First a few updates;
Oklahoma was great! Stillwater is like St. Cloud with a southern accent and different names on their stores and restaurants, but the atmosphere is the same. There is a sense of community, a sense of the college town and definitely the sense of a small town. The newspaper I interviewed at was fun and lively with people I could see myself getting along with. It felt like a place I could make my home, but something extra just didn't click. London stayed in the back of my mind the whole time and I kept comparing the experiences I would have in Oklahoma to the experiences I would have in London and it just couldn't overpower my desire to go across seas.
There was also a 'sign' I encountered while I was there. I was at dinner the last night I stayed there with the editor in chief, and afterwards I got into my car and I was thinking which decision I wanted to make 'Oklahoma or London? Come on Tara.' As I pull out of the parking lot I look to my right and there in a shop window is a literal sign saying 'Clarks England.' Right then I just knew, I needed to go no matter what! Crazy huh? What an extremely cool thing to happen when I am at a crossroads in my life.

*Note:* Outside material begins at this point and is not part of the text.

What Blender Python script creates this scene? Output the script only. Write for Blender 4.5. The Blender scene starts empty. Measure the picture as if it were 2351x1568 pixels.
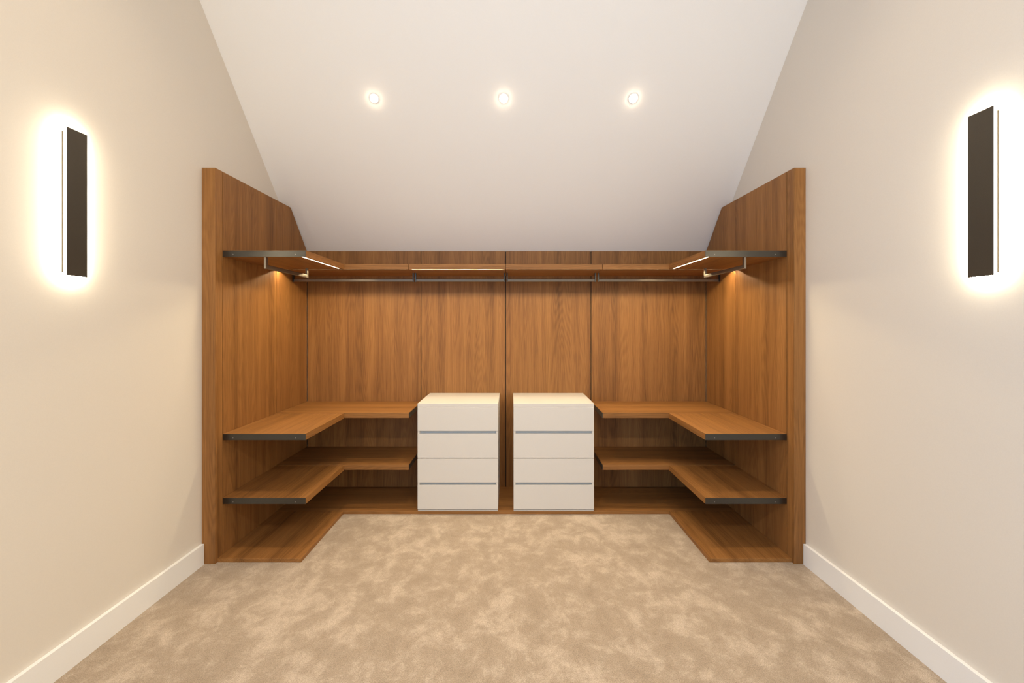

Since I have been back I have been vigorously getting ready for my trip. My target date to leave is March 12th unless something comes up that causes me to leave earlier or later. I bought a luggage set, sold more of my stuff, went through my clothes to decide what is going with me and getting tips from those that have traveled. I have also been working as much as I can to have some extra money in case the job hunt proves to be harder than I hope. I am applying for many journalism/media jobs as well as some nanny jobs just in case I need something to hold me over for a while.
It's all coming together slowly, with some disappointments as well. I may not be able to bring my dog, Captain, over with me right away because it costs quite a lot of money to get him on a plane and then through customs over there, so I may have to give him over to someone for a month or two before I can have him sent to me. I want to make sure I find a job with a steady cash flow so that I will not end up paying for him to get there then having to leave shortly after if I cannot find a job. Thankfully I know some people that may be able to take care of him for a little while. Hopefully it will work out for me to get him to me soon because right now he is the only stable thing in my life and I don't know what I would do without him. You dog lovers will definitely understand what I am going through-it's hard to just get rid of a dog especially when they become like family and even children to you.

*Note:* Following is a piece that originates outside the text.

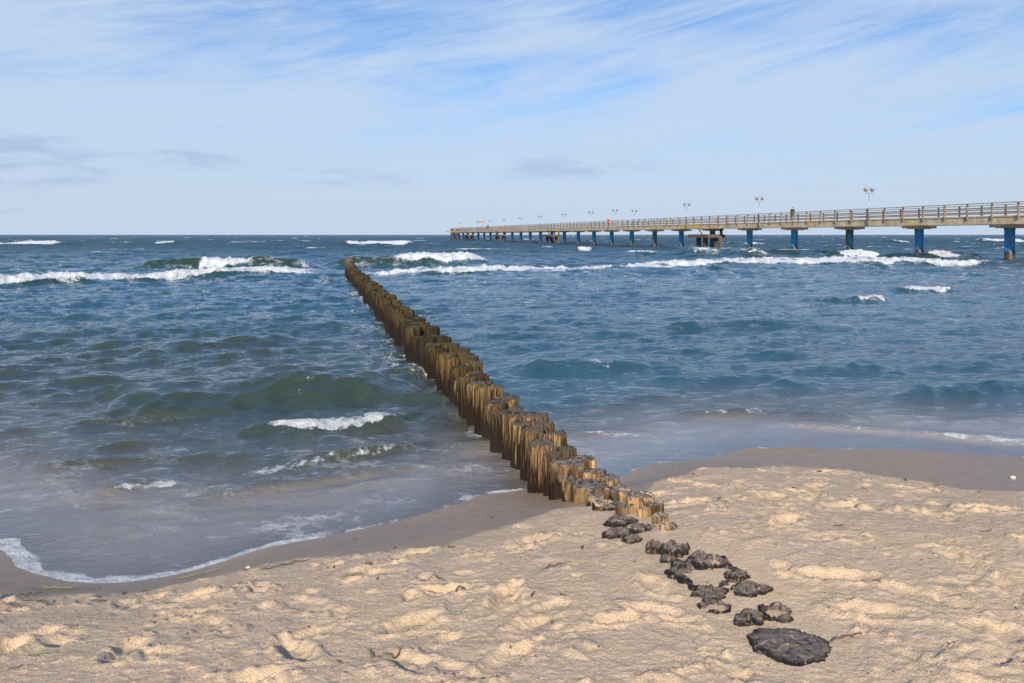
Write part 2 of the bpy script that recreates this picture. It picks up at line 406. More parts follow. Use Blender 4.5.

By going to London I am definitely running. Maybe even sprinting.
I am running away from this current place, the place I went to high school, had my first job, the place I went to college and met some of my greatest friends, the place I lived and the feelings and memories here. They are not all bad mind you, but I don't feel like this is home anymore. They say home is where the heart is...well I don't even know where my heart is anymore so that must be the problem.
I am also running towards something. Towards a new adventure, a new place to make new memories, a place that can help fulfill the dreams that I think I have, or at least used to have. Towards a place that will help me discover myself again and a place that will open up new doors for me in my life.
I have come to the realization that nothing good lasts. I hate the fact I am being pessimistic with that statement, but I have put a lot of thought into it. Relationships just don't last. Whether it be friendships, families or couples. People are too selfish to keep good things going and somebody always messes it up somehow. Of course I want to be proven wrong, and I know there are a few exceptions, but not without their own hard times.
I'm not letting this get me down, rather I have realized I will not ever be able to have a long-term relationship, which is fine because if I did then I would have to give up my dreams of seeing the world (and I have done that a few times already with relationships). There is just no way I could ask someone to give up their life to travel the world with me.
SO I will be going solo! I will try my best to make friends everywhere I go, experience and soak in the many cultures I hope to see, then take pictures and write about them. Why not be that person, because there has to be somebody that does this, so here I am jumping and raising my hand to be picked for this wonderful adventure. I know when my life ends I do not want to look back and think I really missed out on something in the world. I did the whole Love thing, I've experienced it, so now I am moving on to other experiences.
I guess it just hurt so much in the end and I don't want to go through that again. I'm still hurting. And I hate that I have this known weakness about me that just unravels all my strength and emotions at times. Yes I call it a weakness, though some may disagree, but I feel that way when something brings me down to a point that I feel useless and unimportant and average. I'm just ready for a change, and the United Kingdom is definitely change!
A song to end with;
The way I’ve gone a hundred times before,
But now I’m left behind to make all of this make sense.
And now your voice is haunting me,
Just out of reach, it buries me.
Is this the better off that you meant?